Start of MATERIAL SUPPLIED

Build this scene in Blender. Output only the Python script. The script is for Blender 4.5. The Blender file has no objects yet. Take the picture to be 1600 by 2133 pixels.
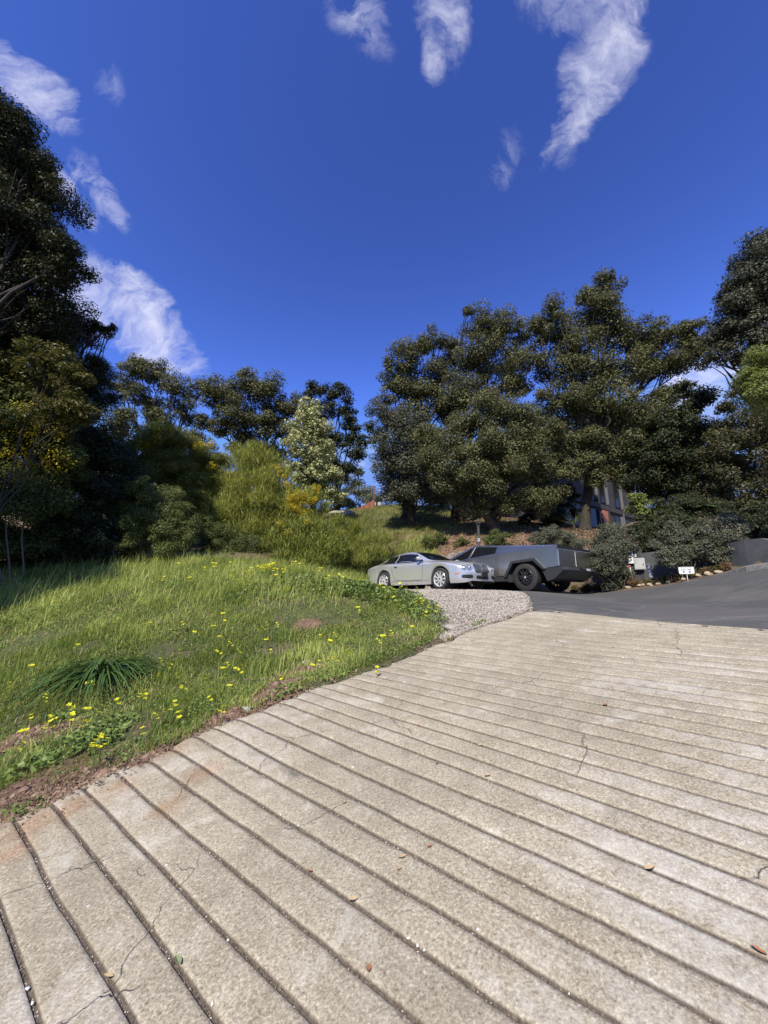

End of MATERIAL SUPPLIED
Start of MATERIAL SUPPLIED

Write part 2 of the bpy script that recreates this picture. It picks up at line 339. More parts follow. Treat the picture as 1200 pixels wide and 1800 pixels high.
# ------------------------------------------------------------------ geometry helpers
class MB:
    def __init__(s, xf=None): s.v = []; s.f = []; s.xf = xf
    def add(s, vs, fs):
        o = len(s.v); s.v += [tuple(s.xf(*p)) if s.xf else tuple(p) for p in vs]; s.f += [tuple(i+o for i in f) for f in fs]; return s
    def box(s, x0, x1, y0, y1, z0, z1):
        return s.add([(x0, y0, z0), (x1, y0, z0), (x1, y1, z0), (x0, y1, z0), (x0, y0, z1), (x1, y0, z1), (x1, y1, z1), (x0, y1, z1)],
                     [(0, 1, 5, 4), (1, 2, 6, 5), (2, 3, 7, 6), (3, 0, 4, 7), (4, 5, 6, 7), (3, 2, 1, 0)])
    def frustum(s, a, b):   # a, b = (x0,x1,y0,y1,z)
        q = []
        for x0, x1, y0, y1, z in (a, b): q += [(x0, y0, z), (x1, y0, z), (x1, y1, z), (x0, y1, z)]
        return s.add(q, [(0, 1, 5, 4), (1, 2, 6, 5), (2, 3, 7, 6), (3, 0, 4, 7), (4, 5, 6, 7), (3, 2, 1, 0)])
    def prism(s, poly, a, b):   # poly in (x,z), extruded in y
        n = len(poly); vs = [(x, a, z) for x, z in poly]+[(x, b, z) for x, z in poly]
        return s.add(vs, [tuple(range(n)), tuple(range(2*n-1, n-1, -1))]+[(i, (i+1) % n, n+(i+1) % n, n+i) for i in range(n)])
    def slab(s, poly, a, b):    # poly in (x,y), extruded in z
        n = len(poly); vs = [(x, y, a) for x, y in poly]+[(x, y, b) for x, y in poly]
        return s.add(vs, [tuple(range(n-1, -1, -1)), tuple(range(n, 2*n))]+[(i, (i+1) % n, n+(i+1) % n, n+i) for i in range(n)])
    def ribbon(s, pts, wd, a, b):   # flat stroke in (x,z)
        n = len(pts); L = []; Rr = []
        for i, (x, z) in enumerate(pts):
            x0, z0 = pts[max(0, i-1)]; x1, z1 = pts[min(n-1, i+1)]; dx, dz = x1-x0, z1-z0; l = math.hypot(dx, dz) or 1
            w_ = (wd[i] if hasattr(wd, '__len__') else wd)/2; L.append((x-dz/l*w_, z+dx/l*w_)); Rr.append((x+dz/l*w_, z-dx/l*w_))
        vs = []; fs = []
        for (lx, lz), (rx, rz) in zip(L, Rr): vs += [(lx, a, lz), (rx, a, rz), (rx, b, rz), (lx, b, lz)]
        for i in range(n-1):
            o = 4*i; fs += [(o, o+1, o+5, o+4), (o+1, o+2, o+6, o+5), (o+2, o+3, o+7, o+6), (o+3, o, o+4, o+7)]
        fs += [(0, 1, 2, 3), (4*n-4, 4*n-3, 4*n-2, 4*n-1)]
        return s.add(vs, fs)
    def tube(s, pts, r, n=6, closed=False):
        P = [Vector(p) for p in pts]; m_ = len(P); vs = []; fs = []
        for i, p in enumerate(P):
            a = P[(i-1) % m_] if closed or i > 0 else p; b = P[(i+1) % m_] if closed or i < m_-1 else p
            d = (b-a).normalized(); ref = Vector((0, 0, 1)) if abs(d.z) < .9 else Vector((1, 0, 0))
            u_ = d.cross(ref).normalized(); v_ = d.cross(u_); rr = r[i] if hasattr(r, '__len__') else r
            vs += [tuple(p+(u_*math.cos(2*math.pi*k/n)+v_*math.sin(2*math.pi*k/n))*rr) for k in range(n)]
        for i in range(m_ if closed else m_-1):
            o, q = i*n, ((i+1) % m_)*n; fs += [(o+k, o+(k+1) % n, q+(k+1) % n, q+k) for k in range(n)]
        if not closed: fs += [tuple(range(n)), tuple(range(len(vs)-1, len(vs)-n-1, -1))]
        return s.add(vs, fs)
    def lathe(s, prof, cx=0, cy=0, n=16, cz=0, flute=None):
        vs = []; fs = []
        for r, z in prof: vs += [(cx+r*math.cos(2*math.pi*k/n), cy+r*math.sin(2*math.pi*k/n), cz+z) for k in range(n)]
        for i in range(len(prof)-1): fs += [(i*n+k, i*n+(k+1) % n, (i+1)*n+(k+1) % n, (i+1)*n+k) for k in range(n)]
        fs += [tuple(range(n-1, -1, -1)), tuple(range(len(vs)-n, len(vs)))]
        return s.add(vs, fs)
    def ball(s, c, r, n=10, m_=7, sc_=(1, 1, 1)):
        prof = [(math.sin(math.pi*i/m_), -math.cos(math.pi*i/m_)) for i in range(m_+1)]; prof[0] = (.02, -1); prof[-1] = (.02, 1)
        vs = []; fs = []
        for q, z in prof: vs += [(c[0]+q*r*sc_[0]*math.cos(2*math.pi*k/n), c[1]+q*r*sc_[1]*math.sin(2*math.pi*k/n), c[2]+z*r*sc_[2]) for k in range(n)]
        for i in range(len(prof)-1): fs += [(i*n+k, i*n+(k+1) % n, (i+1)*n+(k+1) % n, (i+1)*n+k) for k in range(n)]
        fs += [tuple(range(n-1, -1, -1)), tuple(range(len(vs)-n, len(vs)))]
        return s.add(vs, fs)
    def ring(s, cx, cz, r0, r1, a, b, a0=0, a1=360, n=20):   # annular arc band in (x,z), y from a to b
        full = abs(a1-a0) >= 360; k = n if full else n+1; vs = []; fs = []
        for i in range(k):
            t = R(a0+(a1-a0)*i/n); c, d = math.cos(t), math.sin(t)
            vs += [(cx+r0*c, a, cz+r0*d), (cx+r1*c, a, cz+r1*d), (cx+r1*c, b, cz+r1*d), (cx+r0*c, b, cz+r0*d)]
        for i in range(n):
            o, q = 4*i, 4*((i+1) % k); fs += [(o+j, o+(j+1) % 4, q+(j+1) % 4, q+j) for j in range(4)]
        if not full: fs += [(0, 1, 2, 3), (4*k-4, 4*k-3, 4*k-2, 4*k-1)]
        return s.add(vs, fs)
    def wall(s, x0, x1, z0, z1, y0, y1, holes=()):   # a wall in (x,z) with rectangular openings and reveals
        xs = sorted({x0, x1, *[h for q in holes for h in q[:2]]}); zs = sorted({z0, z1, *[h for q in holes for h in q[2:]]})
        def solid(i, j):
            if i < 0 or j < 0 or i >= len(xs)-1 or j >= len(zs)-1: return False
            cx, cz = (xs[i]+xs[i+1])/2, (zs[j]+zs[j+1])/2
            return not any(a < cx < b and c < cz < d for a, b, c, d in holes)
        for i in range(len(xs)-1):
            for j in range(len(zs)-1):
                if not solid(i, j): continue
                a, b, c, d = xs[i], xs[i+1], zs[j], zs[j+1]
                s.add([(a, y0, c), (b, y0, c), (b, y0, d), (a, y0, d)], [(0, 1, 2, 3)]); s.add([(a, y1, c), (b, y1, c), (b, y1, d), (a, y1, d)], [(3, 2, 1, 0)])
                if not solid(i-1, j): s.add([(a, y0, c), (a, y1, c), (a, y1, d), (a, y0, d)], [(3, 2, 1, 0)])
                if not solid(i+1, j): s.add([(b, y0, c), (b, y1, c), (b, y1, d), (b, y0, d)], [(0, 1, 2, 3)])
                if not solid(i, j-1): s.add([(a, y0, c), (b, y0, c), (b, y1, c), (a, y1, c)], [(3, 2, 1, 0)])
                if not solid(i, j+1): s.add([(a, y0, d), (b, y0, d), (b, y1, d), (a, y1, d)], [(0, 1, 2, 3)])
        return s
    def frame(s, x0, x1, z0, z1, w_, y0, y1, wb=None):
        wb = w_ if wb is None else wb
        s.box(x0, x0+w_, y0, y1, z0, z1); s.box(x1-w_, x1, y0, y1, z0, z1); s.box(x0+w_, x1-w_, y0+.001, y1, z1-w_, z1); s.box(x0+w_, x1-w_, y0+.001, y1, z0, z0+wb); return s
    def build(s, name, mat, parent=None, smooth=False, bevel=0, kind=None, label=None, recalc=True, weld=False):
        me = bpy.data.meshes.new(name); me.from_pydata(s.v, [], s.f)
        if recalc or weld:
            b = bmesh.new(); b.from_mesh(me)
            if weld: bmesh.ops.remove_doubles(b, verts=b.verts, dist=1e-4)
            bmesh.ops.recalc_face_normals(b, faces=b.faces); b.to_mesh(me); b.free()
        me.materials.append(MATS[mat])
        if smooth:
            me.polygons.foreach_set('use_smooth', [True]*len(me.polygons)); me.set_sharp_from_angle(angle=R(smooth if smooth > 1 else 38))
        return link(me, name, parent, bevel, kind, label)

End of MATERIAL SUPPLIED

Say how many lines of the material contain the word "this", with no other text.

2